At first, I worried I was sick. Then I realized what had actually happened: I was happy. Not just happy in my life, which I was, but happy with my body, content with what I looked like. Not just content, even. For the first time in my 49 years, I truly, actually believed I was beautiful. I had stopped looking at the scale, stopped monitoring what I ate, stopped exercising for anything but pleasure, let go of all the unconscious and barely conscious ways I had spent my life judging the inadequacy of my physical presence, and without even totally realizing it, I had transformed, inside and out. It was a miracle and a mystery.The miracle is not the weight loss. I can honestly say that I could not care less about it and that I am fine if I gain it back. This is the miracle: that I somehow unhooked from the cultural, internalized machine that tells us all, and especially women, that we only qualify as beautiful under some kind of super-strict standard that no real person ever really achieves (or if she does, it is at age 25 for about 3 weeks until she has to start ‘fighting the effects of aging’). That causes us to secretly envy and judge our sisters (and brothers) for how we perceive their ranking, and ours, on the impossible beauty scale. And I am not saying that I learned to live outside of it, learned how to finally say that I accept myself despite the fact that I fall woefully short on the beauty (and actual) scale. Oh, heck no. I am saying that I finally looked into the mirror and thought, ‘I look fabulous.’ And I meant it. And I do.
And I confess that even writing this makes me feel a tiny bit nervous. Who am I to say I am beautiful? Isn’t this prideful? A bit over-confident? Will someone point out my cellulite and wrinkles? My bad teeth? (braces, too, but they only help so much…) My runner’s toenails? (not pretty!) They might, indeed. I might have to point out my long, slender fingers, my perfect (gray) hair, my triceps. Or I might just keep silent, since those voices are really only in my head anyway, and because I don’t have to prove it. And neither does anyone else. I am stunning. And so are you. We are made in the image of God. The miracle and the mystery is that one day, I really, down to my bones, began to believe this.
Which for me makes this a faith issue, too, in lots of ways. There is a train of thought, which I fell victim to for decades, that says if you are a person of God – out there caring for the poor, preaching the Word, fighting injustice – then you should not care at all what you look like. Same if you are a woman serious about her career; we have better things to worry about than our nails and whether our shoes are cute (and again, it might also go like this for men, I have only experienced it as a woman). We are not the kind of girls who get by on our looks. But isn’t this, on some level, a judgment of women who in our opinion do? Or isn’t it saying if you are not as smart/successful/meaningfully engaged as I am, you have time to be shallow? For me, it was also a way of deflecting myself from my own insecurity: ‘I am not beautiful, but I am intelligent! I am accomplished! I do good work!’ These are not the thoughts of someone who doesn’t care what she looks like; they are the thoughts of someone who is desperately afraid that she has lost the beauty lottery.

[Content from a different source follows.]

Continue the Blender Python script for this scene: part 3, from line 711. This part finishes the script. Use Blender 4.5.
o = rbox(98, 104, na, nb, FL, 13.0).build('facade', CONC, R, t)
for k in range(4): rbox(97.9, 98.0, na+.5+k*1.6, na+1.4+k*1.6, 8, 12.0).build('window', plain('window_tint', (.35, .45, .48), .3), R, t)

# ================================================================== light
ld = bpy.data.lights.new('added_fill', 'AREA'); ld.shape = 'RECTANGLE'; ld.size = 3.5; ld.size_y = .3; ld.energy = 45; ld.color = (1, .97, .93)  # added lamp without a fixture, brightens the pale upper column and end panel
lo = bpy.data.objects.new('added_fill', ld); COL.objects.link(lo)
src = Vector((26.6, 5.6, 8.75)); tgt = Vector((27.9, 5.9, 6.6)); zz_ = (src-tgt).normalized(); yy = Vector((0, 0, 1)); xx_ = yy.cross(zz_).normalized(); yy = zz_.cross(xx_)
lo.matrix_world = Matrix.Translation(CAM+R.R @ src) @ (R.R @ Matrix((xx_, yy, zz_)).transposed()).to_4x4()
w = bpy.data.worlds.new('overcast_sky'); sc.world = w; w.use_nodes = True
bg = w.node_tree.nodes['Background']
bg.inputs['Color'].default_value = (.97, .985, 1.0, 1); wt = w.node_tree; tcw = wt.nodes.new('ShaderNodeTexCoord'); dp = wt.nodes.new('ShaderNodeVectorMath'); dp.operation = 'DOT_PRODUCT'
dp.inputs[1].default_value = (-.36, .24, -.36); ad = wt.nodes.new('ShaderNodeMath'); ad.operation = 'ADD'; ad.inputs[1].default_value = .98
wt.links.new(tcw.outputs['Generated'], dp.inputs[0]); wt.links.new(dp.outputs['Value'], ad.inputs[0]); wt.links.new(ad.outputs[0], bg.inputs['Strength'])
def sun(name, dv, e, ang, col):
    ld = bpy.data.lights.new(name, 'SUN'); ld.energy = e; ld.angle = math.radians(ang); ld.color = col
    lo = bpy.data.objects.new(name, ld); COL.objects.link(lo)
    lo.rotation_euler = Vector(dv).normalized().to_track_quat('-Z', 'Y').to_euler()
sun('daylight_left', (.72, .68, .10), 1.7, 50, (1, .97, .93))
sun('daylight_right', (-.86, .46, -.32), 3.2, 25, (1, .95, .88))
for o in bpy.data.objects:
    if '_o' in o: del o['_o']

And that’s it, isn’t it? At the base of all the crazy messages we send and receive about our looks, isn’t the bottom of it fear? Fear that we are somehow less than others? That we will never be enough? That the world is inhabited by millions of gorgeous 25 year-olds and us, with our chin hair and paunches?
And this, I think, inhibits our ability to truly love our neighbors as ourselves. Loving others means that we try and see them as God sees them – and I cannot think that God sees our bodies as anything but beautiful. After all, God did choose to become one of us, human like us. And that means all of us. So that means me. And you. And not just in some abstract, ‘all people are good’ way of being beautiful. It means total babe territory. It means that the only thing that could potentially be standing between any of us and radiance is not letting ourselves believe it is true.
This is the time of year for resolutions. Oh, so many of them are about losing weight and getting in shape. I think that is awesome, in and of itself. I am a vegan marathon runner, so I am all about the healthy! But underneath this can be the insidious inadequacy demon (and it really is a demon) that says, ‘you will only be beautiful when…’. The flip-side of this is the counter movement of ‘accepting the way you are’, which sounds better sometimes but can fall victim to the same demon (‘you will never be beautiful so why don’t you…‘). There are so few things I have actually learned in life, but one of them is this: I don’t eat well and exercise and dress nicely and get enough sleep and drink enough water in order to be beautiful; I believe I am beautiful, and so I eat well, exercise, etc. First we learn the truth, then we live it.
And God forbid we should ‘accept ourselves’ as we are – we should adore ourselves! Like we don’t ‘accept’ the people we love, we cherish them. Learning to believe in our beauty means learning how to treat our bodies like they belong to someone we love, like they belong to someone God loves. For me, it literally took a miracle. And maybe I am the very last one to receive it. But in case I am not, it makes me so happy to share! Happy New Year, from one gorgeous person to another.